Battle lines drawn over creation of 'metro mayor' for Liverpool

Row among Merseyside's Labour leaders puts campaign for devolved power at risk

Joe Anderson wants a ‘metro mayor’ in the new Merseyside authority
Joe Anderson wants a ‘metro mayor’ in the new Merseyside authority

The elected Mayor of Liverpool has accused local political rivals of bringing the region into disrepute with “toytown politics”, amid a bitter row threatening to prevent power being devolved to the city and the wider region.

Joe Anderson has clashed with fellow Labour politicians from four councils in the Liverpool City Region Combined Authority – which was formed in April covering Liverpool, Halton, Knowsley, Sefton, St Helens and Wirral – after they rejected his bid to introduce a “metro mayor” to represent the whole area.

Liverpool is among 10 British cities – including Manchester, Newcastle, Sheffield and Leeds – campaigning for regional powers including the ability to generate and spend their own taxes.

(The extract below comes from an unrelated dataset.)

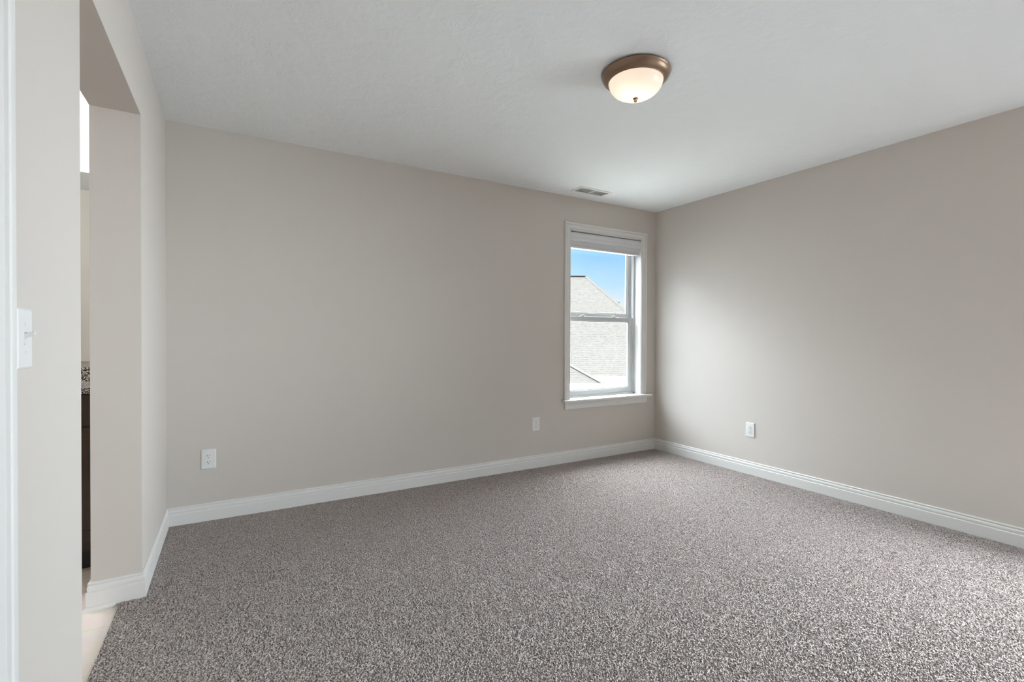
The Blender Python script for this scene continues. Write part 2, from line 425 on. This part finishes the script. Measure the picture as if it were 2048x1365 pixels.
def carpet_mesh():
    bm = bmesh.new(); x0, x1 = -0.423, XR + 0.005
    nx = 62; xs = [x0 + (x1 - x0) * i / nx for i in range(nx + 1)]
    ys = [YF, -0.9, 0.4] + [0.4 + (YB + 0.005 - 0.4) * (0.55 * i / 38 + 0.45 * (i / 38) ** 2) for i in range(1, 39)]
    g = [[bm.verts.new((x, y, 0)) for x in xs] for y in ys]
    for j in range(len(ys) - 1):
        for i in range(nx): bm.faces.new((g[j][i], g[j][i + 1], g[j + 1][i + 1], g[j + 1][i]))
    return bm
fl = structure('floor', carpet_mesh(), MCP, 'taupe twist-pile carpet covering the bedroom floor', 'carpet')
sm = fl.modifiers.new('pile', 'SUBSURF'); sm.subdivision_type = 'SIMPLE'; sm.levels = 0; sm.render_levels = 5
structure('floor_bathroom', bx(XB0, -0.424, YB0 - 0.02, YB, TILE - 0.03, TILE), MT, 'beige tiled bathroom floor beside the carpet edge', 'floor')
structure('floor_base', bx(XB0, XR + 0.05, YF, YB, TILE - 0.08, TILE - 0.031), MGR, 'bare floor deck under the carpet', 'floor')

BASE = [(0, TILE), (0.0145, TILE), (0.0145, 0.0640), (0.0138, 0.0668), (0.0098, 0.0676), (0.0094, 0.0690), (0.0112, 0.0780), (0.0112, 0.0845), (0.0096, 0.0900),
        (0.0072, 0.0935), (0.0046, 0.0948), (0.0046, 0.0968), (0.0086, 0.0978), (0.0092, 0.1015), (0.0076, 0.1050), (0.0040, 0.1068), (0, 0.1068)]
def baseboard(name, path, side, label, prof=BASE):
    bm = bmesh.new(); sweep(bm, prof, path, side)
    return structure(name, bm, MTR, label, 'baseboard')
baseboard('baseboard_back', [(XL, YB, 0), (XR, YB, 0)], 1, 'white moulded baseboard along the back wall')
baseboard('baseboard_right', [(XR, YB, 0), (XR, YF, 0)], 1, 'white moulded baseboard along the right wall')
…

Greater Manchester has secured a £1bn devolution deal, announced in November by the Chancellor, George Osborne, that will include an elected mayor.

Liverpool’s disagreement was sparked after the six leaders in the combined authority agreed to meet the Chancellor to discuss the issue without pre-conditions.

Mr Anderson then told local journalists that they all supported metro mayor-style governance – leading to Barrie Grundewald, the Labour leader of St Helens Council, sending an indignant note to The Liverpool Echo saying: “This was simply lies and I will not allow untruths to be spoken in my name.”

Some suspect Mr Anderson is eyeing the job for himself after being rejected as leader of the Liverpool combined authority – a role that went to Wirral Borough Council leader, Phil Davies – and claim it will be another expensive layer of bureaucracy.

Mr Davies told The Independent: “We have got a majority of leaders who don’t support a metro mayor. My rationale is to concentrate the power with six councils as equal partners rather than one omnipotent individual.”

Sheffield recently negotiated a smaller deal without a metro mayor. But speaking to The Independent, Mr Anderson scoffed at the idea of this working in Liverpool without a single figure granted the time and responsibility to lead the region.

“The authority would be meeting once every seven weeks,” he said. “It’s unthinkable that it could work on this part-time basis.”

The mayor said the “toytown politics are not serving the best interests of the people of the region”. But he is also confident the damage is not irreparable and they can all work together, saying residents” in Huyton, Dovecot or Knowsley” all regard themselves as Scousers and “that’s why we should be working together.”